Opinião: Sobre a campanha “O Brasil não pode parar”, direitos e privilégios
O Governo Bolsonaro anunciou uma campanha publicitária aprovada no Planalto chamada “O Brasil não pode parar”, que envolve gastos de R$4,8 milhões de reais. Hoje houve carreatas em várias cidades, com bandeiras verde e amarelo, e algumas poucas passeatas. Muitas pessoas, com razão, se indignaram.
Essa discussão precisa ser esmiuçada a partir de uma perspectiva classista.
É preciso reconhecer uma moral muito forte enraizada entre as pessoas que vivem de seu trabalho (trabalhadores assalariados, autônomos, informais, pequenos comerciantes e empreendedores etc), de valorizarem o fato de estarem ativas e contribuindo. Isso não é necessariamente ruim. São as trabalhadoras e trabalhadores que produzem todas as coisas, que garantem todos os meios de subsistência e os cuidados para todas as pessoas. Sem a força das pessoas trabalhadoras, o Brasil de fato para.

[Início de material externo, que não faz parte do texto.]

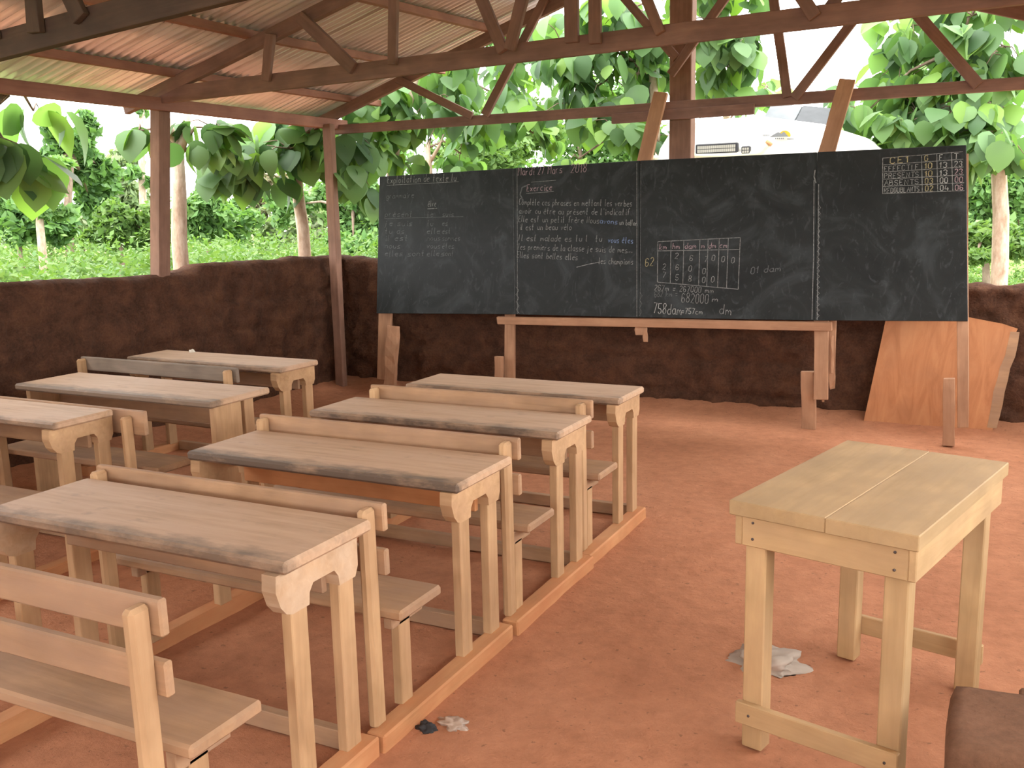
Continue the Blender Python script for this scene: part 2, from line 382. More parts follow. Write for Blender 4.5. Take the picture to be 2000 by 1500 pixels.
for i, X in enumerate((-5.60, -4.85, -4.08, -3.25, -2.5)):
    for xx in (X, 2*RIDGE-X):
        # each purlin run is two lengths, since the roof plane is slightly wound
        for ya, yb in ((-7.0, 5.66), (5.55, Y_END+.16)):
            za, zb = raf_z(xx, ya)+.074, raf_z(xx, yb)+.074
            beam('purlin', (xx, ya, za), (xx, yb, zb), .055, .058, M_PURLIN, ceiling, cuts=3, rag=.002)
for xx in (-5.76, 2*RIDGE+5.76):
    beam('eave_beam', (xx, -7.0, 2.50), (xx, 7.95, 2.515), .06, .095, M_PURLIN, ceiling, cuts=4, rag=.003)

def truss(label, Y, chord, webs, wchord=.05, hchord=.10, extra=(), mat=None):
    t = thing('roof_truss', label, 'roof truss', (0, Y, 0)); t.location = (RIDGE, Y, 2.4)
    o = Vector((RIDGE, Y, 2.4))
    def bm_(name, a, b, wy, hz, dy=0, mat=mat or M_TIMBER):
        return beam(name, Vector((a[0], Y+dy, a[1]))-o, Vector((b[0], Y+dy, b[1]))-o, hz, wy, mat, t, (0, 1, 0), .003, .002, 2)
    bm_('bottom_chord', chord[0], chord[1], wchord, hchord)
    for s in (-1, 1):
        xe = RIDGE+s*3.78
        bm_('rafter', (xe, raf_z(xe, Y)), (RIDGE, raf_z(RIDGE, Y)), .05, .095, 0)
    for x0, z0, x1, z1, w_, dy in webs: bm_('web', (x0, z0), (x1, z1), .035, w_, dy)
    for a, b, dy in extra: bm_('splice', a, b, .035, .08, dy)
    return t
truss('nearest roof truss, crossing the top left corner of the view', 3.3, ((-6.0, 2.395), (1.2, 2.90)),
      [(-4.10, 2.95, -4.11, 2.53, .085, -.045), (-4.02, 2.97, -3.80, 2.56, .085, -.045), (-3.0, 3.2, -2.9, 2.56, .07, -.045), (-1.7, 3.2, -1.8, 2.58, .07, -.045)], hchord=.13,
      extra=[((-4.75, 2.545), (-4.38, 2.57), -.045)], mat=M_OLD)
truss('middle roof truss carried by the tall post on the left mud wall', 5.6, ((-5.86, 2.575), (1.1, 2.675)),
      [(-4.62, 2.91, -4.69, 2.60, .075, -.045), (-4.36, 3.00, -3.93, 2.62, .085, -.045), (-3.58, 3.2, -3.62, 2.62, .065, -.045), (-3.10, 3.3, -2.80, 2.63, .075, -.045),
       (-2.52, 3.3, -2.74, 2.63, .075, -.082), (-2.34, 3.5, -2.34, 2.64, .085, -.045), (-2.19, 3.45, -2.19, 2.62, .075, -.045), (-2.03, 3.2, -1.79, 2.64, .06, -.045),
       (-1.30, 3.2, -.93, 2.64, .07, -.045), (-.66, 2.98, -.90, 2.66, .06, .045)], hchord=.115)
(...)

Mas outra face preocupante é, diante da repulsa e do medo de ser taxado de vagabundo ou de preguiçoso as pessoas estarem dispostas a sacrificarem a saúde e até mesmo, suas vidas.
No curto período que atuei na área de Saúde do Trabalhador, diferente de ver “gente preguiçosa querendo pegar auxílio pra tirar folga”, estive em contato com centenas de trabalhadores em situação extremamente difícil, cujo sofrimento era estar em uma situação limite de dor (física e/ou mental) e ao mesmo tempo com muito medo de perder o emprego, e mais ainda de como seria visto por seus colegas, pela sua família, e como veria a si mesmo.
Esse sentimento por ter um emprego, ou estar “na batalha”, assim como o contrário – a vergonha de estar desempregado – é algo muito presente no cotidiano. A mídia diz que é “cultural” o fato do brasileiro ter costume de ir trabalhar mesmo gripado, mas essa questão “cultural” não é a toa. É diante do pavor de estar desempregado, de colocar em risco sua fonte de renda, bem como um receio de ser visto como um fardo ou como “encostado”. E isso leva muita gente a trabalhar horas a mais, a aceitar condições de superexploração, e ainda sentir orgulho por fazer isso.
Por isso, é preciso diferenciar as perspectivas das classes. Precisamos tentar dialogar com essa ideia tão enraizada entre os nossos – colegas, vizinhos, parentes, amigos, que precisam trabalhar pra pagar as contas. Conversar e insistir que nesse momento, ficar em casa não é um privilégio, ou coisa de gente preguiçosa. É um direito, que precisa ser assegurado para todas e todos e que estamos dispostos a construir redes de solidariedade, travar lutas conjuntamente para assegurar isso.
Por outro lado, outra coisa é quando aqueles de cima defendem isso, governantes, empresários, banqueiros, patrões. Aí não tem diálogo. O que está sendo feito é criminoso. Há exemplos concretos de países em que as medidas como isolamento e distanciamento social não foram levadas a sério e hoje estão lidando com uma situação desastrosa, com sistema de saúde colapsado, casos de contágio e mortes crescendo aos montes, com centenas de mortes cotidianamente. Imagina como isso pode ficar aqui, um país com tanta desigualdade!
“O Brasil não pode parar” é uma campanha enganosa, para empurrar os sacrifícios nas nossas costas. Os bancos lucraram no último período. Os bilionários brasileiros continuaram lucrando e muito. Aumentou o número de super ricos no Brasil. Eles que paguem com seus lucros, não somos nós que devemos pagar com nossas vidas.